WHAT IS BEING ASKED: Look for the string "Blender" in the lines and copy each line that has it.

3D scene scripts

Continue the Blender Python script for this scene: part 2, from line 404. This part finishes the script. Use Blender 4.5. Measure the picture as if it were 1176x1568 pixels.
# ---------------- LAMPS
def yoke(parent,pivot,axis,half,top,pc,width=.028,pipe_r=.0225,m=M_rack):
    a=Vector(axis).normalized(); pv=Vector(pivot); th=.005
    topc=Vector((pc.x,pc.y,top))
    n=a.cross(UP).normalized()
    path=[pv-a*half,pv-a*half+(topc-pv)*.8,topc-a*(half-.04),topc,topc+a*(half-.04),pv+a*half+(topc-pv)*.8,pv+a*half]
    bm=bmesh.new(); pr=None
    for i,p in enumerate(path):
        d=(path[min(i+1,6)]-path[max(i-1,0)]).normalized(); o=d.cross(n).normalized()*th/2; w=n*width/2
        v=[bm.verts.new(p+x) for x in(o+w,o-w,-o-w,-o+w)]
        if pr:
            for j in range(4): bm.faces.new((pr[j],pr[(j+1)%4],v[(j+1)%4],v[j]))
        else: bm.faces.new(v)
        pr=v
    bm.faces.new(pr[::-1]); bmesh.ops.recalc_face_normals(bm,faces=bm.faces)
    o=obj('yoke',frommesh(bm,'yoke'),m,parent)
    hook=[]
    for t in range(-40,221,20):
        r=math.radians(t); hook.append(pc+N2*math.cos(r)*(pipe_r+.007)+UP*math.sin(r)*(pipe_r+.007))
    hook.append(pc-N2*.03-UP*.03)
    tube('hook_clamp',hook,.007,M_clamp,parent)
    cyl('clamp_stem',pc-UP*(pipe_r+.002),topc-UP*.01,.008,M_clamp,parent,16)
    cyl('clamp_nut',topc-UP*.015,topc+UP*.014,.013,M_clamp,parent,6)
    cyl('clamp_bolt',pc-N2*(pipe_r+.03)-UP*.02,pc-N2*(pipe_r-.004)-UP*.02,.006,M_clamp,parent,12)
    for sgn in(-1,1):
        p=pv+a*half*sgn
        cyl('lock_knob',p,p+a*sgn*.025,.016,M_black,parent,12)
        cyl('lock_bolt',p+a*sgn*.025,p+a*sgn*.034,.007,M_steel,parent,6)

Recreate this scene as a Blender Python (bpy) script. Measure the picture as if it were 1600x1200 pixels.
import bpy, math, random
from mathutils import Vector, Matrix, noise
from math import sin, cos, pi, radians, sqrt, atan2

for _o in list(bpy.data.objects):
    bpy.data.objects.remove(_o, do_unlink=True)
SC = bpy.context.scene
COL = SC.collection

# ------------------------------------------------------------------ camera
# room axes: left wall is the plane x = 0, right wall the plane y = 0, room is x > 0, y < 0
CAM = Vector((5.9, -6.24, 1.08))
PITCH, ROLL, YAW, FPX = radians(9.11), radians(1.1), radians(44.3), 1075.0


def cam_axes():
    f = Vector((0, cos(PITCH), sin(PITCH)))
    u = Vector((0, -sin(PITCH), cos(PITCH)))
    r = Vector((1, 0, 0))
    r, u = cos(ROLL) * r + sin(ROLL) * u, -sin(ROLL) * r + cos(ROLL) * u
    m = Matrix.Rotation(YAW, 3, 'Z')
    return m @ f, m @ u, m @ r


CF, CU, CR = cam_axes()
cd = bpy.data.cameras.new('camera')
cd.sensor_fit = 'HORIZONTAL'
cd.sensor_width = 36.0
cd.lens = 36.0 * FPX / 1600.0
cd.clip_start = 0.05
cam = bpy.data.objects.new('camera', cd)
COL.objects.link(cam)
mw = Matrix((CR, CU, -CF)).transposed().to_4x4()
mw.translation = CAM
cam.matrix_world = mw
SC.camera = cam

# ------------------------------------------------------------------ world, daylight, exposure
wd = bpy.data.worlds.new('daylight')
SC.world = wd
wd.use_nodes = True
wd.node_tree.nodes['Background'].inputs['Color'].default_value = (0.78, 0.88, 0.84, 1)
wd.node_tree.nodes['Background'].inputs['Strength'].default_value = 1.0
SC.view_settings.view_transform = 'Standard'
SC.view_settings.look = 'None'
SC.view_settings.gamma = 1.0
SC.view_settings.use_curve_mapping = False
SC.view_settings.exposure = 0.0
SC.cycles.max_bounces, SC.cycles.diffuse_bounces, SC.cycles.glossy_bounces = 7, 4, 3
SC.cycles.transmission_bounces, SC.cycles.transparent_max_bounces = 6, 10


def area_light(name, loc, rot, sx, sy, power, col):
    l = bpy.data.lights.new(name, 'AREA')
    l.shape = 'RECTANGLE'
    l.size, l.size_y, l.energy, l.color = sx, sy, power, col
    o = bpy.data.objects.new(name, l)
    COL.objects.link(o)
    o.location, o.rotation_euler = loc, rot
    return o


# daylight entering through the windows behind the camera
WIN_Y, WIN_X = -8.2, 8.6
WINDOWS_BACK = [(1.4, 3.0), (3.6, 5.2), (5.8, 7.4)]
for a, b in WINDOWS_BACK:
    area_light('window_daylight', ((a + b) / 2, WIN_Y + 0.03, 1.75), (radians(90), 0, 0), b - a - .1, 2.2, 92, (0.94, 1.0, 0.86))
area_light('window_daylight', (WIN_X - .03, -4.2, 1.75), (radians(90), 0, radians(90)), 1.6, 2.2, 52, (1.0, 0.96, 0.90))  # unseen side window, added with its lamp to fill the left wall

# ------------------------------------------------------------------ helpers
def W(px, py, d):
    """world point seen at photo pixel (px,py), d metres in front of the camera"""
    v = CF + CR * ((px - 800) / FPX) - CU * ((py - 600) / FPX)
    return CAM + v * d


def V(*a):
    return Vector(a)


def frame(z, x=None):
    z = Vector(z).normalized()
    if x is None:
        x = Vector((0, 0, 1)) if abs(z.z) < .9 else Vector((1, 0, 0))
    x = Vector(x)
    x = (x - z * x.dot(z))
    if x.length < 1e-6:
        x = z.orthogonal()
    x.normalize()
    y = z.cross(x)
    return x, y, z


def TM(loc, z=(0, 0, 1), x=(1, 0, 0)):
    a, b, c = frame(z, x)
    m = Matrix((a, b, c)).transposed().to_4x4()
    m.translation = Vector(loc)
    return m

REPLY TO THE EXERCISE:
Continue the Blender Python script for this scene: part 2, from line 404. This part finishes the script. Use Blender 4.5. Measure the picture as if it were 1176x1568 pixels.
Recreate this scene as a Blender Python (bpy) script. Measure the picture as if it were 1600x1200 pixels.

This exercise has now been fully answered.